▶ Work to complete:
Set down each line of the material that follows, exactly, with no pictures.

▶ Extracted material:
+ + + +

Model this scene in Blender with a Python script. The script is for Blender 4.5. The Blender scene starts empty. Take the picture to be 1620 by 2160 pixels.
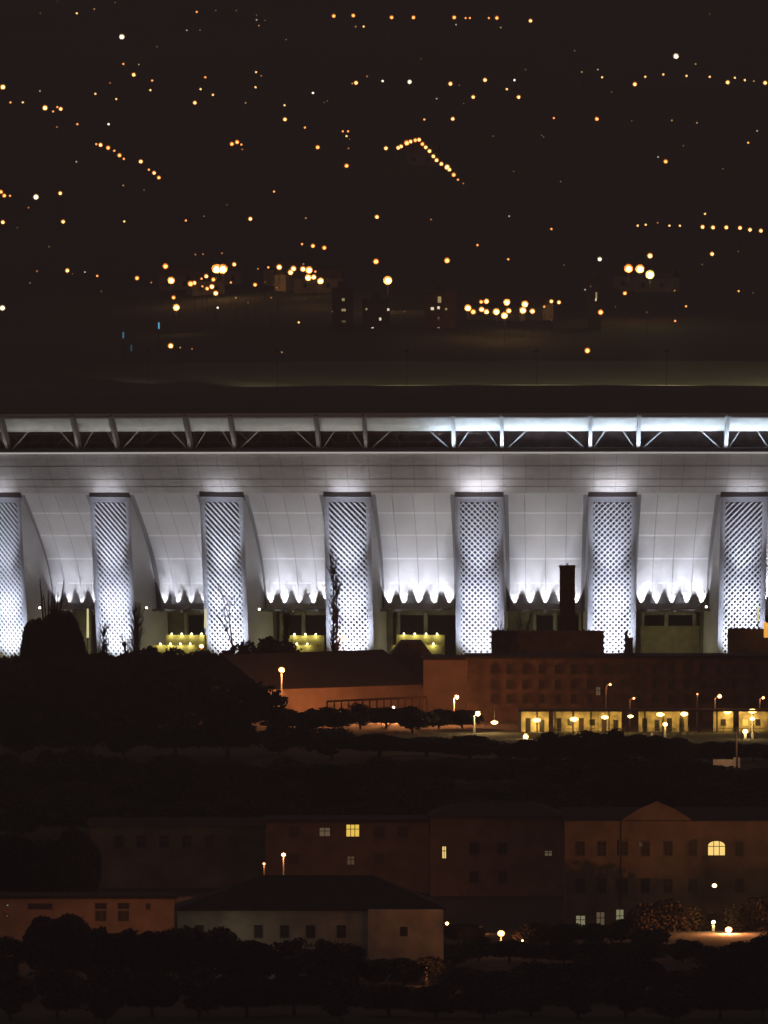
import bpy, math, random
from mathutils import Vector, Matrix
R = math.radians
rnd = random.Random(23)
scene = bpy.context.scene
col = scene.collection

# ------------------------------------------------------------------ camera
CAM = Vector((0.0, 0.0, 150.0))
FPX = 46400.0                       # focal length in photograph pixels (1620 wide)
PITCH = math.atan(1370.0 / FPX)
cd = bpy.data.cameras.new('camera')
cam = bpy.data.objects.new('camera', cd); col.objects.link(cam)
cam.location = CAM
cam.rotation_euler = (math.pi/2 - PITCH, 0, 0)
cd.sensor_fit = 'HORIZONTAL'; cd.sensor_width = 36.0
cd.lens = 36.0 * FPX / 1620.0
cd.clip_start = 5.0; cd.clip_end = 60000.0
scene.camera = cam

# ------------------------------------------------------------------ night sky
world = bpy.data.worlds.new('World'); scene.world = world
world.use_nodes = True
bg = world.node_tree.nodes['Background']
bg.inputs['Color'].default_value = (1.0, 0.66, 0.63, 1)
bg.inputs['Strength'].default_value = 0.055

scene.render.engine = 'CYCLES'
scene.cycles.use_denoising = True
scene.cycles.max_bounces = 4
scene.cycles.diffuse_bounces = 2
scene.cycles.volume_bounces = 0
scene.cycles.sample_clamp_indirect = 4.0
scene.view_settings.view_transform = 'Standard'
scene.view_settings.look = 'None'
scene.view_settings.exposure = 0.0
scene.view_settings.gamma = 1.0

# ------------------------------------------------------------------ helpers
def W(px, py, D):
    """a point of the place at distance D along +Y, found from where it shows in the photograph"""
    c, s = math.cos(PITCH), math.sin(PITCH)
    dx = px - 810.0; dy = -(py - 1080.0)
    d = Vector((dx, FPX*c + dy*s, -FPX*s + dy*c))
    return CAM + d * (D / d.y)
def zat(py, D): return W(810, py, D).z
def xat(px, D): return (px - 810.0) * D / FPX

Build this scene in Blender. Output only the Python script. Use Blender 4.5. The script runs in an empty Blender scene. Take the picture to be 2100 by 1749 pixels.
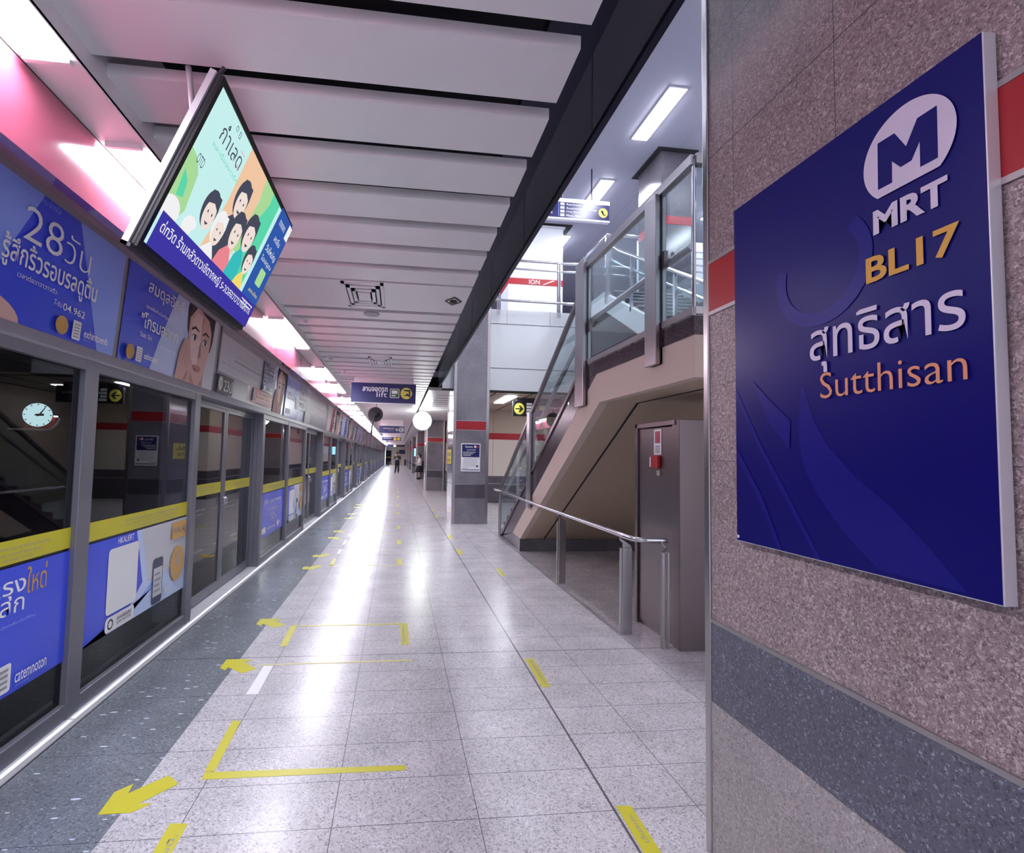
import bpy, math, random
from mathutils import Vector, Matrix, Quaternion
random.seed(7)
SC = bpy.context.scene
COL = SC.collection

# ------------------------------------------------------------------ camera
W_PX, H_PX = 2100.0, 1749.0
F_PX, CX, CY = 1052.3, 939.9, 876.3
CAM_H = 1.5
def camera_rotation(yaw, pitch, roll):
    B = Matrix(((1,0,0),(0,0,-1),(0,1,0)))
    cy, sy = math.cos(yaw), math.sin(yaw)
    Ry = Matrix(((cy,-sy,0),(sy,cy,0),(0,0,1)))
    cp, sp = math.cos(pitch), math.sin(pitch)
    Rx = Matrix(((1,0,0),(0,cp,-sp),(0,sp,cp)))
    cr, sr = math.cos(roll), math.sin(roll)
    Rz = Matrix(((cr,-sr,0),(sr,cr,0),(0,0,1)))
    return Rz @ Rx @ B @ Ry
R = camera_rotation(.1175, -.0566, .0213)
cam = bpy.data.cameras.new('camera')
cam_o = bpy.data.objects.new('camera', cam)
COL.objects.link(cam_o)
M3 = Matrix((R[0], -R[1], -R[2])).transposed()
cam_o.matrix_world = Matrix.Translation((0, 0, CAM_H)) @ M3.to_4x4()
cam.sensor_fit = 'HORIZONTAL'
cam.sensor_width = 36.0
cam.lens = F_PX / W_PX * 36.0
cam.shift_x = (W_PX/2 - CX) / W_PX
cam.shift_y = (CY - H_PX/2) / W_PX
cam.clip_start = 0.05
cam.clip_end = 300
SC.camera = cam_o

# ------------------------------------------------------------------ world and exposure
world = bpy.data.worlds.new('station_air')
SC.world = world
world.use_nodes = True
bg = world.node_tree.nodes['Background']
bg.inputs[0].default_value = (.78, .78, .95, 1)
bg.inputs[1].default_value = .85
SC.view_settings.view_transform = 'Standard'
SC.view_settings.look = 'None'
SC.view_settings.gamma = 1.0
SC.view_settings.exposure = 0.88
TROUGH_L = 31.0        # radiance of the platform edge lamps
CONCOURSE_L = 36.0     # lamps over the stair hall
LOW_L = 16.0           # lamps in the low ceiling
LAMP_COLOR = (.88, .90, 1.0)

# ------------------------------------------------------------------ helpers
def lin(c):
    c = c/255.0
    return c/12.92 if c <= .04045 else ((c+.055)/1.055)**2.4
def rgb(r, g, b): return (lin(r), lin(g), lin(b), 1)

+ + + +

▶ Task answer:
Model this scene in Blender with a Python script. The script is for Blender 4.5. The Blender scene starts empty. Take the picture to be 1620 by 2160 pixels.
import bpy, math, random
from mathutils import Vector, Matrix
R = math.radians
rnd = random.Random(23)
scene = bpy.context.scene
col = scene.collection

# ------------------------------------------------------------------ camera
CAM = Vector((0.0, 0.0, 150.0))
FPX = 46400.0                       # focal length in photograph pixels (1620 wide)
PITCH = math.atan(1370.0 / FPX)
cd = bpy.data.cameras.new('camera')
cam = bpy.data.objects.new('camera', cd); col.objects.link(cam)
cam.location = CAM
cam.rotation_euler = (math.pi/2 - PITCH, 0, 0)
cd.sensor_fit = 'HORIZONTAL'; cd.sensor_width = 36.0
cd.lens = 36.0 * FPX / 1620.0
cd.clip_start = 5.0; cd.clip_end = 60000.0
scene.camera = cam

# ------------------------------------------------------------------ night sky
world = bpy.data.worlds.new('World'); scene.world = world
world.use_nodes = True
bg = world.node_tree.nodes['Background']
bg.inputs['Color'].default_value = (1.0, 0.66, 0.63, 1)
bg.inputs['Strength'].default_value = 0.055

scene.render.engine = 'CYCLES'
scene.cycles.use_denoising = True
scene.cycles.max_bounces = 4
scene.cycles.diffuse_bounces = 2
scene.cycles.volume_bounces = 0
scene.cycles.sample_clamp_indirect = 4.0
scene.view_settings.view_transform = 'Standard'
scene.view_settings.look = 'None'
scene.view_settings.exposure = 0.0
scene.view_settings.gamma = 1.0

# ------------------------------------------------------------------ helpers
def W(px, py, D):
    """a point of the place at distance D along +Y, found from where it shows in the photograph"""
    c, s = math.cos(PITCH), math.sin(PITCH)
    dx = px - 810.0; dy = -(py - 1080.0)
    d = Vector((dx, FPX*c + dy*s, -FPX*s + dy*c))
    return CAM + d * (D / d.y)
def zat(py, D): return W(810, py, D).z
def xat(px, D): return (px - 810.0) * D / FPX

Build this scene in Blender. Output only the Python script. Use Blender 4.5. The script runs in an empty Blender scene. Take the picture to be 2100 by 1749 pixels.
import bpy, math, random
from mathutils import Vector, Matrix, Quaternion
random.seed(7)
SC = bpy.context.scene
COL = SC.collection

# ------------------------------------------------------------------ camera
W_PX, H_PX = 2100.0, 1749.0
F_PX, CX, CY = 1052.3, 939.9, 876.3
CAM_H = 1.5
def camera_rotation(yaw, pitch, roll):
    B = Matrix(((1,0,0),(0,0,-1),(0,1,0)))
    cy, sy = math.cos(yaw), math.sin(yaw)
    Ry = Matrix(((cy,-sy,0),(sy,cy,0),(0,0,1)))
    cp, sp = math.cos(pitch), math.sin(pitch)
    Rx = Matrix(((1,0,0),(0,cp,-sp),(0,sp,cp)))
    cr, sr = math.cos(roll), math.sin(roll)
    Rz = Matrix(((cr,-sr,0),(sr,cr,0),(0,0,1)))
    return Rz @ Rx @ B @ Ry
R = camera_rotation(.1175, -.0566, .0213)
cam = bpy.data.cameras.new('camera')
cam_o = bpy.data.objects.new('camera', cam)
COL.objects.link(cam_o)
M3 = Matrix((R[0], -R[1], -R[2])).transposed()
cam_o.matrix_world = Matrix.Translation((0, 0, CAM_H)) @ M3.to_4x4()
cam.sensor_fit = 'HORIZONTAL'
cam.sensor_width = 36.0
cam.lens = F_PX / W_PX * 36.0
cam.shift_x = (W_PX/2 - CX) / W_PX
cam.shift_y = (CY - H_PX/2) / W_PX
cam.clip_start = 0.05
cam.clip_end = 300
SC.camera = cam_o

# ------------------------------------------------------------------ world and exposure
world = bpy.data.worlds.new('station_air')
SC.world = world
world.use_nodes = True
bg = world.node_tree.nodes['Background']
bg.inputs[0].default_value = (.78, .78, .95, 1)
bg.inputs[1].default_value = .85
SC.view_settings.view_transform = 'Standard'
SC.view_settings.look = 'None'
SC.view_settings.gamma = 1.0
SC.view_settings.exposure = 0.88
TROUGH_L = 31.0        # radiance of the platform edge lamps
CONCOURSE_L = 36.0     # lamps over the stair hall
LOW_L = 16.0           # lamps in the low ceiling
LAMP_COLOR = (.88, .90, 1.0)

# ------------------------------------------------------------------ helpers
def lin(c):
    c = c/255.0
    return c/12.92 if c <= .04045 else ((c+.055)/1.055)**2.4
def rgb(r, g, b): return (lin(r), lin(g), lin(b), 1)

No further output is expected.